The Kawashimas, who came to the United States from Japan many years ago, had lived in their apartment for decades. The couple had a good relationship with their landlord, spent time with neighbors in their apartment complex and enjoyed a peaceful and comfortable retirement.

That all changed when a letter arrived in the mail.

After years with the same landlord, the couple was unexpectedly notified of an ownership change. They signed an agreement and one week later received that letter in the mail. They thought this letter was about apartment policy changes due to the recent change in ownership.

“I first thought it was letting us know that we had to notify the owner 60 days in advance if we ever decided to move out,” Mr. Kawashima recalls.

Several days later, as they reread the notification with their neighbors, the Kawashimas realized it was a notification ordering everyone to vacate the building within 60 days.

“They just sent us over a simple letter, telling us to get out. And even to this day, when I remember this, I still get emotional about it. I am still very angry.”

Double the Rent

Not knowing what to do, the Kawashimas immediately consulted with Little Tokyo Service Center (LTSC), a nonprofit organization that had provided assistance to the couple in the past. LTSC informed them that they, along with other residents of that apartment, had been paying rent that was far below the market rate.

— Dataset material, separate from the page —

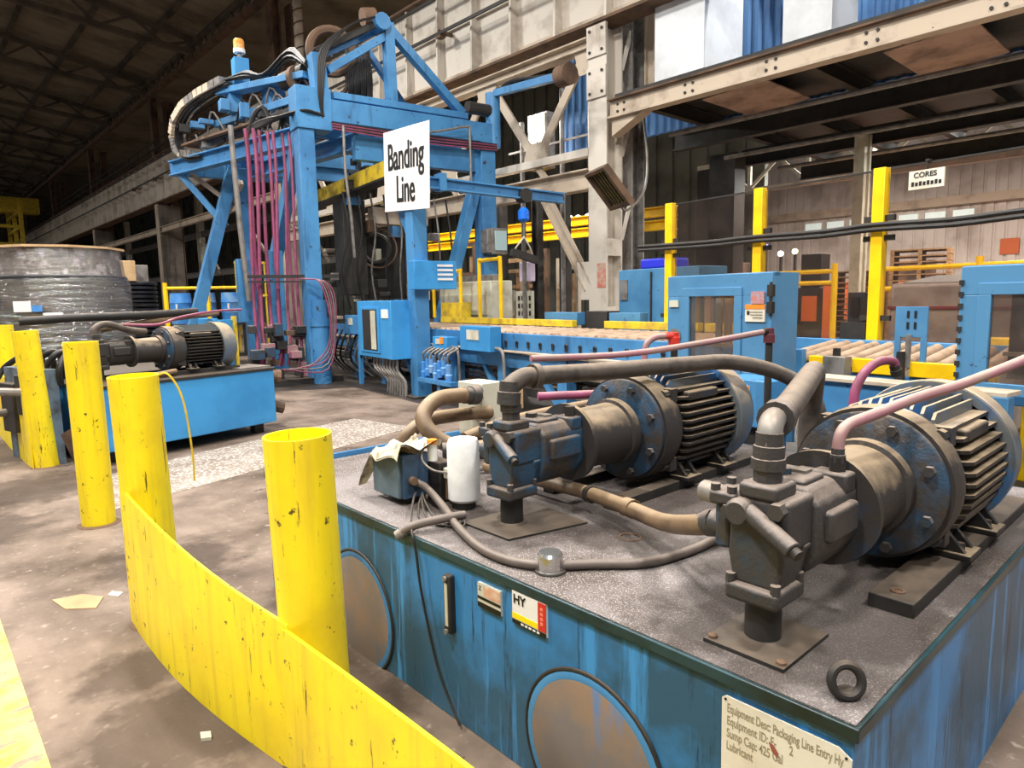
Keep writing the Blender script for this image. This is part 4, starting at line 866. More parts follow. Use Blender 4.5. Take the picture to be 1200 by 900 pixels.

The Kawashimas asked their new owner what would happen if they chose to continue to live in the apartment after those 60 days. The reply surprised the couple.

“They told me they would double our rent,” said Mr. Kawashima. “Can you believe it?”

Mr. Kawashima initially hoped he and his wife wouldn’t have to move out and that there was some other solution. But after learning of the rent hike, a sense of urgency set in.

Along with their neighbors, the Kawashimas were confused and angry.

According to Sayo Hwang, a social worker at Little Tokyo Service Center, this dramatic rent increase occurred because there was no rent control in the area where the couple lived. Sayo explained that LTSC has other clients who face similar problems.

Search for a New Home

What followed for the Kawashimas was a hectic two months. With Sayo’s help, they searched for a new place to live. The couple does not drive, so they took public transportation and even walked to look for their new home. They even considered living at a hotel if they could not find new housing in time. Finding a living situation that fit within their budget was a challenge. Since they were retired, they also hoped to avoid having to go through credit checks.

Finally, 10 days before their deadline to move out, the Kawashimas found an apartment. The couple still needed to pack up all of their possessionsand their new landlord required them to pay additional fees, including a security deposit and their first month’s rent, ahead of time.

Fortunately, their LTSC social worker was able to help the couple receive financial assistance through the Client Assistance Fund, a new partnership program of Keiro and LTSC. This program provides financial support to older adults experiencing immediate financial crises.  The Client Assistance Fund helped cover the couple’s moving fee and the first month’s rent for their new apartment.

“Really, the kindness and generosity we received from Keiro and Little Tokyo Service Center is huge. If we didn’t, we really don’t know what we would have done. I will never forget how heartless the new owner was and the deep kindness I received from [Keiro and LTSC].”